- Findet statt: jeweils Donnerstag, 18 Uhr c.t.
- Veranstaltungsort: Hörsaal 25 im Kupferbau
- Organisation: Zentrum für Gender- und Diversitätsforschung
Der Begriff ‚queer‘ wird oft ausschließlich mit menschlichem Geschlecht und Begehren, mit menschlicher Sprache und Kultur in Verbindung gebracht. Dabei sind Sexualität jenseits von Reproduktion, gleichgeschlechtliches sexuelles Verhalten und geschlechtliche Vielfalt auch bei verschiedensten Tierarten weit verbreitet. Pflanzen, Pilze und Mikroben sowie andere nichtmenschliche Lebensformen unterwandern zudem entschieden Vorstellungen von einer ‚Natürlichkeit‘ von Zweigeschlechtlichkeit und Heterosexualität und können uns dazu inspirieren, auch menschliches Geschlecht, Begehren und Zusammenleben anders zu denken.
Menschliche Kategorien von Geschlecht, Sexualität, Reproduktion, aber auch bestimmte Charaktereigenschaften werden oft auf die ‚Natur‘ projiziert, und die Welt des Nichtmenschlichen wird dazu herangezogen, Verhaltensweisen und Machtstrukturen menschlicher Gesellschaften zu legitimieren.
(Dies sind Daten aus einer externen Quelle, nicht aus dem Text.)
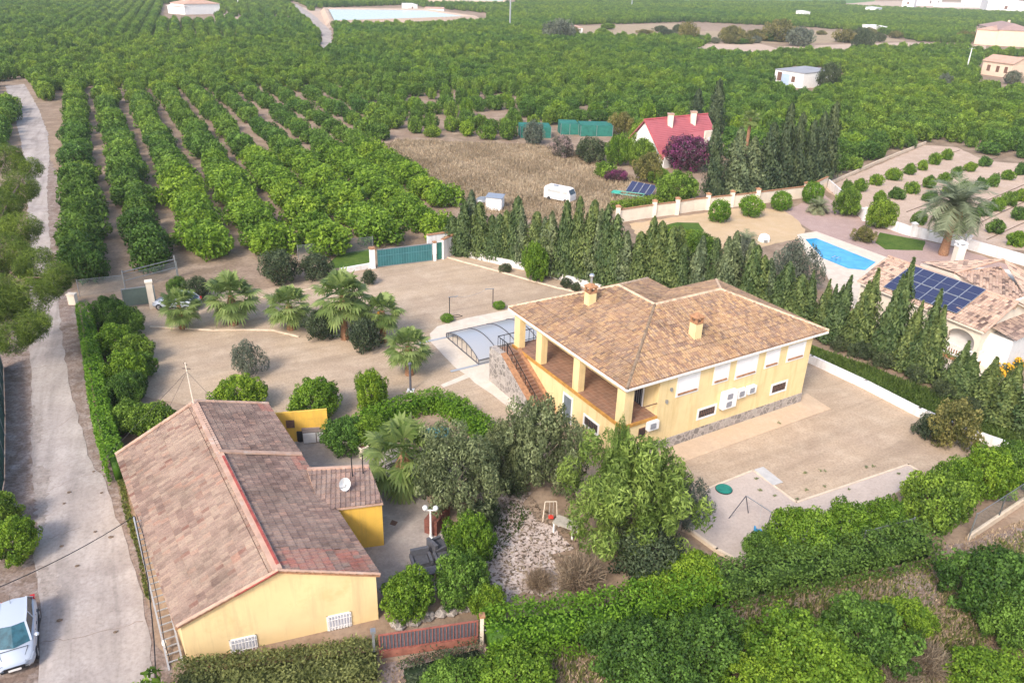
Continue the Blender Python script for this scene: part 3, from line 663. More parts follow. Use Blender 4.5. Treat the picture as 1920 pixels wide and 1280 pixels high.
TM = {
 'villa': tilemat('multi_tone_clay_tiles', [(0., (.20,.130,.10)), (.16, (.27,.165,.115)), (.34, (.34,.205,.125)), (.55, (.40,.245,.135)), (.78, (.47,.305,.165)), (.92, (.40,.27,.18)), (1., (.22,.15,.12))], (.33,.225,.155), .45),
 'farm': tilemat('weathered_flat_tiles', [(0., (.20,.130,.105)), (.3, (.255,.170,.135)), (.6, (.30,.205,.160)), (.85, (.34,.245,.185)), (.97, (.33,.185,.135)), (1., (.21,.11,.085))], (.36,.27,.205), .35),
 'farmdark': tilemat('dark_weathered_tiles', [(0., (.19,.125,.105)), (.4, (.265,.175,.145)), (.75, (.335,.23,.185)), (.94, (.38,.235,.18)), (.98, (.38,.155,.12)), (1., (.42,.19,.15))], (.32,.24,.195), .6),
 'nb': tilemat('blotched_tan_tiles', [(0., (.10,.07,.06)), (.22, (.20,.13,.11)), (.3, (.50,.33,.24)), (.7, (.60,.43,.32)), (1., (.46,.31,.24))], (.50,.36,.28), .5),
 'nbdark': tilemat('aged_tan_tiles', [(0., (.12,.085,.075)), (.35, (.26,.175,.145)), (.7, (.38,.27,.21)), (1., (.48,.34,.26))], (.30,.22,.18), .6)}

# ------------------------------------------------------------------ the villa
VY = R_(31.5); cv, sv = math.cos(VY), math.sin(VY)
_c1 = at(1499, 753); VO = Vector((_c1.x-17.75*cv, _c1.y-17.75*sv, 0))
def vw(u, v, z=0): return Vector((VO.x+u*cv-v*sv, VO.y+u*sv+v*cv, z))
villa = thing('villa', 'large yellow two storey villa with orange tiled hip roof and corner terrace on pillars', 'house', VO, VY)
FL = 2.95
m = MB(); m.box(0, 17.75, 0, 13.6, .02, FL-.13); m.obj('lower_wall', MT['yellow'], villa)
m = MB(); m.box(2.9, 17.75, 0, 11, FL-.13, 5.83).box(2.9, 13.2, 11, 13.6, FL-.13, 5.83); m.obj('upper_wall', MT['yellow'], villa)
m = MB(); m.box(.9, 17.77, -.07, -.002, .02, .82)
m.obj('stone_base', MT['stone'], villa)
m = MB(); m.box(-.0, 2.897, .0, 14.0, FL-.128, FL); m.obj('terrace_floor', MT['terrafloor'], villa)
m = MB(); m.box(-.10, -.003, -.1, 14.02, FL-.2, FL+.03).box(-.003, 2.9, -.1, -.003, FL-.2, FL+.03); m.obj('terrace_edge', MT['trim'], villa)
for v0, v1 in ((.0, .85), (5.1, 5.85), (9.95, 10.7), (13.1, 13.9)):
    m = MB(); m.box(.02, .55 if v0 else .75, v0+.02, v1, FL+.001, 5.80); m.obj('pillar', MT['yellow'], villa)
m = MB(); m.box(.02, 2.9, .02, .4, 5.45, 5.82).box(.02, .5, .4, 13.9, 5.45, 5.82); m.obj('terrace_beam', MT['yellow'], villa)
m = MB(); m.box(2.84, 2.898, 1.5, 2.6, FL+.0, 5.15)
dr = m.obj('terrace_door', MT['dark'], villa)
m = MB(); m.box(2.80, 2.84, 1.38, 1.5, FL, 5.27).box(2.80, 2.84, 2.6, 2.72, FL, 5.27).box(2.80, 2.84, 1.5, 2.6, 5.15, 5.27); m.obj('frame', MT['white'], dr)
m = MB()
for k in range(5): m.box(2.79, 2.835, 1.6+k*.22, 1.63+k*.22, FL+.05, 5.1)
m.obj('grille', MT['grey'], dr)
m = MB(); m.bar((.76,.06,FL+.95), (2.88,.06,FL+.95), .05)
m.obj('railing', MT['brown'], villa)
# roof
EZ, RZ = 5.95, 8.15
A_ = (-.22,-.32,EZ); B_ = (18.95,-.32,EZ); C_ = (18.95,11.55,EZ); D_ = (13.75,11.55,EZ); E_ = (13.75,14.5,EZ); F_ = (-.22,14.5,EZ)
K1 = (6.8,5.65,RZ); K2 = (13.3,5.65,RZ); K3 = (6.8,9.9,RZ)
m = MB()
for i, pl in enumerate(([A_, B_, K2, K1], [B_, C_, K2], [C_, D_, K1, K2], [A_, K1, K3, F_], [F_, K3, E_], [E_, K3, K1, D_])):
    tiles(m, pl, .21, .35, .085, .03, seed=i)
rf = m.obj('roof', TM['villa'], villa)
m = MB(); m.cur = .5
m.slab([A_, B_, K2, K1], .06).slab([B_, C_, K2], .06).slab([C_, D_, K1, K2], .06).slab([A_, K1, K3, F_], .06).slab([F_, K3, E_], .06).slab([E_, K3, K1, D_], .06)
m.obj('roof_deck', MT['terracotta'], rf)
m = MB()
ol = [A_, B_, C_, D_, E_, F_]
for a, b in zip(ol, ol[1:]+ol[:1]): m.bar((a[0],a[1],EZ-.10), (b[0],b[1],EZ-.10), .10, .16)
m.obj('eave_board', MT['white'], villa)
m = MB(); m.prism([p[:2] for p in ol], EZ-.11, EZ-.06); m.obj('soffit', MT['white'], villa)
m = MB(); ridge(m, K1, K2); ridge(m, K3, K1); ridge(m, B_, K2); ridge(m, C_, K2); ridge(m, F_, K3); ridge(m, E_, K3)
m.obj('ridge_tiles', plain('pale_ridge_tiles', (.58,.42,.29), .9, .25, 3.), rf)
m = MB(); ridge(m, A_, K1, .12); m.obj('ridge_tiles', plain('mossy_ridge_tiles', (.24,.17,.115), .9, .35, 3.), rf)
def chimney(u, v, zb, h, name='chimney'):
    m = MB(); m.box(u-.32, u+.32, v-.32, v+.32, zb-.6, zb+h); c = m.obj(name, MT['yellow'], rf)
    m = MB(); m.box(u-.36, u+.36, v-.36, v+.36, zb+h, zb+h+.07)
    for a in (-1, 1):
        for b in (-1, 1): m.box(u+a*.26-.07, u+a*.26+.07, v+b*.26-.07, v+b*.26+.07, zb+h+.07, zb+h+.42)
    m.slab([(u-.4,v-.4,zb+h+.48), (u+.4,v-.4,zb+h+.48), (u,v,zb+h+.78)], .06).slab([(u+.4,v-.4,zb+h+.48), (u+.4,v+.4,zb+h+.48), (u,v,zb+h+.78)], .06)
    m.slab([(u+.4,v+.4,zb+h+.48), (u-.4,v+.4,zb+h+.48), (u,v,zb+h+.78)], .06).slab([(u-.4,v+.4,zb+h+.48), (u-.4,v-.4,zb+h+.48), (u,v,zb+h+.78)], .06)
    return m.obj('cap', MT['terracotta'], rf)
def roofuv(px, py, z):
    p = at(px, py, z)-VO; return p.x*cv+p.y*sv, -p.x*sv+p.y*cv
u_, v_ = roofuv(1106, 568, 7.35); chimney(u_, v_, 7.3, .95)
m = MB(); m.tube([(u_,v_,8.9), (u_,v_,9.5)], .09, 8).blob((u_,v_,9.55), (.2,.16)); m.obj('cowl', MT['alu'], rf)
u_, v_ = roofuv(1303, 627, 7.05); chimney(u_, v_, 7.0, 1.0)
# windows of the long wall
for s0, s1, z0, z1 in ((-13.35,-11.3,3.95,5.5), (-10.0,-8.5,4.05,5.5), (-7.85,-5.7,3.92,5.56), (-4.92,-3.45,4.08,5.48), (-2.62,-.72,4.05,5.45)):
    u0, u1 = s0+17.75, s1+17.75; fw = .17
    m = MB(); m.box(u0, u1, -.04, -.002, z0, z0+fw).box(u0, u1, -.04, -.002, z1-fw, z1).box(u0, u0+fw, -.04, -.002, z0+fw, z1-fw).box(u1-fw, u1, -.04, -.002, z0+fw, z1-fw)
    w = m.obj('window', MT['white'], villa)
    m = MB()
    k = int((z1-z0-2*fw)/.09); zz = z0+fw+.1
    while zz < z1-fw-.02: m.box(u0+fw+.002, u1-fw-.002, -.024, -.003, zz, min(zz+.082, z1-fw)); zz += .09
    m.obj('shutter', plain('white_shutter', (.84,.82,.82), .45, .03, 2.), w)
    m = MB(); m.box(u0+fw*.9, u1-fw*.9, -.10, -.026, z0+fw-.02, z0+fw+.09); m.obj('sill', MT['terracotta'], w)
for s0, s1, z0, z1 in ((-11.05,-9.2,1.48,2.4), (-3.72,-1.95,1.55,2.5)):
    u0, u1 = s0+17.75, s1+17.75; fw = .15
    m = MB(); m.box(u0, u1, -.05, -.002, z0, z0+fw).box(u0, u1, -.05, -.002, z1-fw, z1).box(u0, u0+fw, -.05, -.002, z0+fw, z1-fw).box(u1-fw, u1, -.05, -.002, z0+fw, z1-fw)
    w = m.obj('basement_window', MT['white'], villa)
    m = MB(); m.box(u0+fw+.002, u1-fw-.002, -.012, -.003, z0+fw, z1-fw); m.obj('pane', MT['glass'], w)
    m = MB()
    for k in range(9): x = u0+fw+(u1-u0-2*fw)*(k+.5)/9; m.box(x-.015, x+.015, -.045, -.015, z0+fw, z1-fw)
    m.box(u0+fw, u1-fw, -.047, -.046, (z0+z1)/2-.02, (z0+z1)/2+.02); m.obj('grille', MT['brown'], w)
m = MB(); m.box(1.45, 2.05, -.03, -.002, 1.62, 2.35); vt = m.obj('vent', MT['brown'], villa)
m = MB()
for k in range(7): m.box(1.5, 2.0, -.05, -.031, 1.68+k*.09, 1.72+k*.09)
m.obj('slats', MT['dark'], vt)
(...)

Dabei zeigen sich bei genauerem Hinsehen in vielen Bereichen des Nichtmenschlichen entgegen unseren Erwartungen ‚queere‘ Formen von Sexualität und Geschlecht, aber auch von Solidarität, Kooperation und Zugehörigkeit. Wir können also in zweierlei Hinsicht viel von den ‚queer creatures‘ dieser Welt lernen. Einerseits bietet ein Blick auf die ganze Bandbreite von morphologischen, sozialen und reproduktiven (und nicht-reproduktiven) Spielformen der nichtmenschlichen Natur Erkenntnisse über Vielfalt und Funktion von Geschlecht und Sexualität jenseits enger Vorstellungen von Zweigeschlechtlichkeit und Fortpflanzung. Andererseits stellen Lebensformen wie Pilze oder Mikroben faszinierende Modelle dar, die auch für die Theoriebildung in den Geistes- und Sozialwissenschaften, aber auch in der Technikentwicklung und im Bereich der ‚Künstlichen Intelligenz‘ aktiviert werden können. Auch in Literatur und Kunst bieten Tiere und Pflanzen einen reichen Imaginationsschatz, der zum Ausloten queerer Modelle und Möglichkeiten einlädt. Eine queere Perspektive auf die ‚Natur’ und die nichtmenschliche Welt schärft also ein kritisches Bewusstsein für die Konstruiertheit von Kategorien und die unscharfen Grenzen zwischen (vermeintlich rein menschlicher) ‚Kultur‘ und ‚Natur‘. Gleichzeitig zeigen jüngste Entwicklungen in KI und Robotik, wie menschengemachte Kategorien und Vorstellungen bewusst und unbewusst in nichtmenschliche Systeme eingeschrieben werden.
In dieser Vorlesungsreihe wollen wir in Beiträgen aus den Natur-, Technik-, Geistes-, Gesellschafts- und Sozialwissenschaften fragen, wie wir mit dem Nichtmenschlichen – beispielsweise mit Pflanzen, Tieren, Pilzen, Mikroben, Robotern und KI – denken, forschen und arbeiten, dabei kritisch vorhandene Kategorien und Strukturen menschlicher Gesellschaften be- und hinterfragen und aus der Komplexität und Vielfalt der Welt jenseits des Menschlichen lernen können.